Improving infrastructure might be inconvenient for people living in the city, admits Lauren Hildebrand, director of the city’s utilities, but she says Charlottesville is about halfway through 48 separate replacement projects, which aim to improve water quality and replace aging pipes. With long-term plans in place and a plentiful water supply to serve many generations, she says local water authorities are ahead of the game.

“I would’ve said five years ago that we were behind other places in the state,” Frederick says, adding that state and federal law does not allow any utilities to plan their future water supply for longer than 50 years, and the project completed at Ragged Mountain was based on a 50-year plan. “For that reason, I believe we are now ahead of most utilities in Virginia in providing for future water needs.”

Vice Mayor Dede Smith, who was part of a citizen group that opposed creating the Ragged Mountain reservoir, agrees that the current water status in Charlottesville and Albemarle is good, but attributes it to successful conservation efforts and says water usage has dropped about 30 percent since 2000.

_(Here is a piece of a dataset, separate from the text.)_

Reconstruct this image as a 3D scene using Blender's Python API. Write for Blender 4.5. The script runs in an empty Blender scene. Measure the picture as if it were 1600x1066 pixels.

When it comes to the Ragged Mountain reservoir, though, “the things that we said would go wrong did,” Smith says. “We predicted that the ecological value of the natural area would be compromised and it has.” Birds frequent the spot less often and more than 100 acres have been clear cut, she adds. Her group feared the reservoir would be filled from the Moormans River and it was, she says, after people from RWSA “turned on the spigot full blast” and the Virginia Department of Environmental Quality intervened. The Moormans is now in critical condition, she says.

Clarification: During the 50-year water supply plan process the RWSA secured a permit from the Virginia Department of Environmental Quality that allows it to release water into the Moormans River to mimic the natural inflows to that water system. It monitors both the dam and downstream water levels in relation to the Moormans.

Correction: This article was changed at 3:44pm October 16 to reflect the correct name of the Virginia Department of Environmental Quality.